Airport Manager Chris Johnson said there’s already a waiting list for potential airport leases on the east side of the airport.

“We could do land leases on the east side, but there are no taxiways to connect the hangars to them,” Johnson said. “Now we’ve got the first section of taxiway, we can place hangars. We’ve already got people waiting to develop the east side.”

He said the taxiway project should be done in 62 days.

The airport has been planning to develop the east side for gliding for nearly two decades.

“The goal is to move soaring activity over to the east side of the airport so the gliders aren’t crossing the main runway,” Johnson said.

The taxiway Z project is the first of three phases of work planned for the east side of the airport, but several projects have been in support of that effort.

Gliders use the east side apron on the airport to launch, which was rehabilitated last year, Johnson said.

“Minden-Tahoe Airport is one of the top three soaring locations in the world,” Johnson told commissioners.

Most of the money to work on airports comes from taxes on commercial airline tickets collected by the Federal Aviation Administration.

Of the $15 million spent on Minden-Tahoe Airport in the last half-dozen years, $934,862 came from airport revenues.

“All money generated on the airport, per the grant assurances, has to be used at the airport,” Johnson said.

Big projects on the airport included replacing 37,000 linear feet of perimeter face in order to keep deer and coyotes off the runway. The airport also relocated Bliss Road out of the runway protection zone and replaced the runway lights and beacon, some of which dated back to the 1950s.

Johnson said the project will require 62 days to complete.

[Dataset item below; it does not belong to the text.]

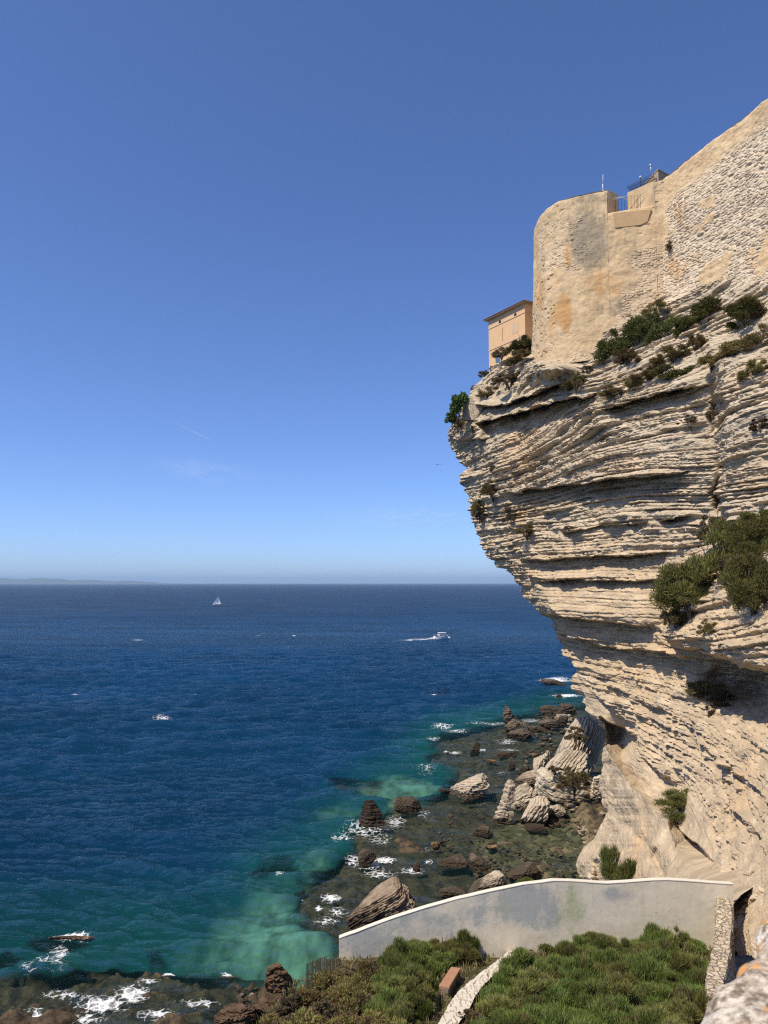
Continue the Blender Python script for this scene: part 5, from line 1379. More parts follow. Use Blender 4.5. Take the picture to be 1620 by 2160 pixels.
CLIFF_BUSHES = [  # px, py centre, width, height px, kind, off, label
    (1103, 728, 56, 46, 'maquis', -3.2, 'dark rounded bush squeezed between the house and the bastion'),
    (1058, 742, 36, 22, 'scrub', -3.4, 'low brown scrub at the foot of the house wall'),
    (1100, 752, 70, 26, 'scrub', -2.6, 'olive scrub just below the dark bush beside the bastion'),
    (1024, 790, 30, 20, 'scrub', -6.0, 'small brown bush on the skyline left of the house'),
    (1000, 818, 16, 12, 'scrub', -5.0, 'tiny tuft on the skyline above the ruined wall stub'),
    (1030, 828, 44, 22, 'scrub', None, 'olive scrub on the upper ledge behind the ruined wall stub'),
    (1075, 800, 84, 28, 'thyme', None, 'wide brown scrub on the slope below the house'),
    (1010, 874, 18, 26, 'scrub', None, 'small tuft at the right edge of the ruined wall stub'),
    (975, 893, 44, 18, 'scrub', -2.0, 'low green scrub at the foot of the ruined wall stub'),
    (997, 905, 8, 16, 'maquis', None, 'single dark green tuft under the ruined wall stub'),
    (1213, 800, 46, 34, 'scrub', None, 'yellow green bush alone on the slope under the bastion'),
    (1238, 778, 26, 16, 'thyme', None, 'small brown tuft above the lone yellow green bush'),
    (1296, 728, 62, 66, 'maquis', None, 'dark green bush at the left end of the row below the bastion'),
    (1345, 712, 76, 76, 'maquis', None, 'big dark bush in the middle of the row below the bastion'),
    (1392, 688, 66, 66, 'maquis', None, 'big dark bush at the right of the row below the bastion'),
    (1385, 652, 56, 34, 'scrub', None, 'brown bush tucked against the crease between bastion and rampart'),
    (1325, 752, 60, 34, 'scrub', None, 'brownish scrub under the row of dark bushes below the bastion'),
    (1500, 654, 64, 52, 'maquis', None, 'dark bush on a rock crest at the right under the rampart'),
    (1456, 676, 52, 48, 'maquis', None, 'dark bush left of the crest bush under the rampart'),
    (1465, 720, 40, 34, 'scrub', None, 'brown bush in the gully under the crest bush'),
    (1420, 748, 80, 40, 'scrub', None, 'olive scrub band on the slope below the big dark bushes'),
    (1370, 790, 60, 36, 'scrub', None, 'olive bush at the left of the long ledge'),
    (1420, 785, 70, 36, 'maquis', None, 'dark bush in the middle of the long ledge'),
    (1336, 808, 40, 24, 'herb', None, 'yellowish grass tuft on the lip of the long ledge'),
    (1290, 826, 64, 24, 'scrub', None, 'green scrub trailing along the ledge left of the yellow tuft'),
    (1580, 662, 84, 60, 'maquis', None, 'wide green bush at the right edge under the rampart'),
    (1606, 712, 60, 54, 'scrub', None, 'olive bush at the right edge below the wide green bush'),
    (1536, 740, 54, 34, 'herb', None, 'dry yellow scrub on the slope right of the gully'),
    (1590, 778, 60, 44, 'scrub', None, 'brown olive bush lowest at the right edge of the slope'),
    (1500, 762, 40, 26, 'herb', None, 'dry tuft at the top of the long crack'),
    (1455, 886, 40, 24, 'thyme', None, 'small dry bush on the face left of the long crack'),
    (1503, 874, 22, 26, 'thyme', None, 'small dry tuft inside the long crack'),
    (1602, 892, 40, 22, 'thyme', None, 'dry tuft on the pale rock at the right edge'),
    (1040, 1030, 46, 36, 'scrub', None, 'green scrub on the bend of the overhang'),
    (1012, 1066, 26, 46, 'scrub', None, 'olive tuft on the outer edge of the overhang'),
    (1016, 1085, 22, 24, 'thyme', None, 'dry tuft low on the outer edge of the overhang'),
    (1078, 1082, 18, 32, 'thyme', None, 'brown tuft in the corner right of the overhang edge'),
    (1112, 1118, 56, 26, 'scrub', None, 'flat green scrub on a narrow bed of the overhang'),
    (1040, 985, 24, 20, 'thyme', None, 'faint dry tuft above the bend of the overhang'),
    (1200, 1112, 18, 10, 'thyme', None, 'tiny dry tuft right of the flat green scrub'),
    (1504, 1108, 56, 52, 'thyme', 3.0, 'dry twiggy bush at the top left of the big ledge thicket'),
    (1530, 1170, 150, 130, 'big', 5.5, 'huge green bush, tallest of the thicket on the jutting ledge'),
    (1600, 1120, 100, 90, 'big', 7.0, 'green bush at the upper right of the ledge thicket'),
    (1462, 1235, 110, 120, 'big', 6.0, 'green bush spilling over the left end of the jutting ledge'),
    (1590, 1235, 130, 130, 'big', 11.5, 'dense green bush at the right edge of the ledge thicket'),
    (1425, 1296, 66, 60, 'scrub', 6.0, 'olive bush hanging lowest at the left tip of the jutting ledge'),
    (1495, 1322, 38, 34, 'scrub', 10.0, 'small olive tuft on the bare rock of the jutting ledge'),
    (1560, 1190, 60, 50, 'thyme', 10.0, 'dry grey patch of twigs in the middle of the ledge thicket'),
    (1490, 1456, 84, 46, 'scrub', None, 'olive bush hanging on the face under the jutting ledge'),
    (1519, 1488, 36, 56, 'thyme', None, 'dry bush trailing down beside the olive bush on the lower face'),
    (1440, 1688, 100, 42, 'big', None, 'dark rounded bush alone on the lower face'),
    (1292, 1822, 34, 64, 'grass', None, 'narrow green clump standing in the cleft above the plaster wall'),
    (1318, 1842, 56, 52, 'grass', None, 'wide green clump in the cleft just above the plaster wall'),
    (1412, 518, 12, 18, 'scrub', -9.2, 'tiny bush rooted in the crease of the fortress wall'),
    (1210, 1640, 60, 44, 'scrub', None, 'olive bush growing on top of the big cream boulder'),
    (1170, 1622, 22, 16, 'thyme', None, 'dry tuft on the slab above the bushy boulder'),
    (1215, 1545, 36, 30, 'thyme', None, 'thin dry scrub on the face of the great tilted slab'),
]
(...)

He said Minden-Tahoe has a good reputation with the FAA for handling its grants.

Up until voters approved Douglas County Question No. 1 in 2010 there was some question as to whether the airport would be eligible for more federal grants.

The question eliminated a weight ordinance, and won by 278 votes, out of 20,658 cast, or 1.3 percent.

Until the vote, a weight limit had been in effect at Minden-Tahoe Airport since 1982, though it was generally considered unenforceable.